It was a good buy, but you shouldn't have bought a single subwoofer, if it's the DVC 2-Ohm version. Right now, your wiring options are either to wire it down to 1 Ohm (makes your amp generate a ton of heat, and many amps aren't 1-Ohm stable), or to wire it to 4 Ohms, but both amps you list make less power at 4 Ohms. You'll still be fine with "only" 300W going to the subwoofer, it's not like you'll hear a difference, but it's something to be aware of, that you need to be looking at the 4 Ohm rating, not the 2 Ohm. This amp, for example, has almost perfect power for your situation:
Amazon.com: JBL GTO7001 Grand Touring 700-Watt Mono Subwoofer Amplifier: Car Electronics
Or, you can get something like this Kicker, which is 1 Ohm stable and will give you more power:
Kicker DX500.1 (10DX500.1) Mono Class D Car Amplifier
This JBL gives you an extra 50W at 4 Ohms:
JBL GTO-501EZ Monoblock GTO Series Class D Car Amplifier
Or look in our hot deals section, threads like these:
http://www.diymobileaudio.com/forum/hot-deals/130683-nvx-amps-similar-specs-ppi-phantom.html
http://www.diymobileaudio.com/forum/hot-deals/132973-polk-refurbs-amps-subs-speakers.html
Edit: I haven't researched to see which of these have line-level inputs, or the best way for you to go around getting the subwoofer to interface with your stereo. I do know that those newer Accords have wonky setups.

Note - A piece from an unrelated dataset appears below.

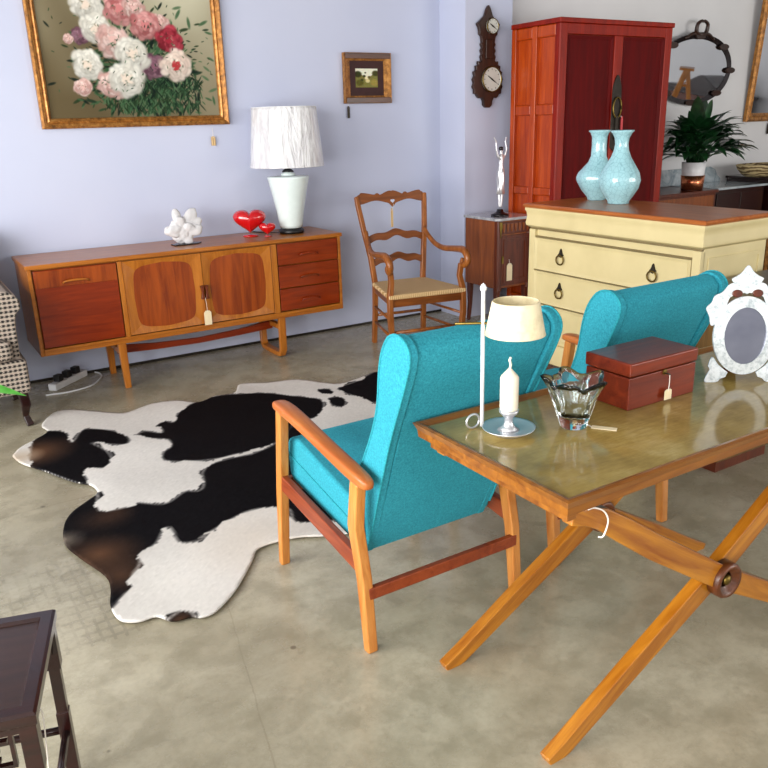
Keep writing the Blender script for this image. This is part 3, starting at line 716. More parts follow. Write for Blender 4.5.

A friend of mine got a system wherein he kept the factory head unit, but had to get a secondary volume adjust installed. The new Hondas change the EQ as you change the volume. They cut bass output so that you don't blow your speakers jamming down the street, so I recommend going to some Accord forums and doing some research. If you just try and splice line-level off of the rear speakers, you may get bass cut as you turn up the volume.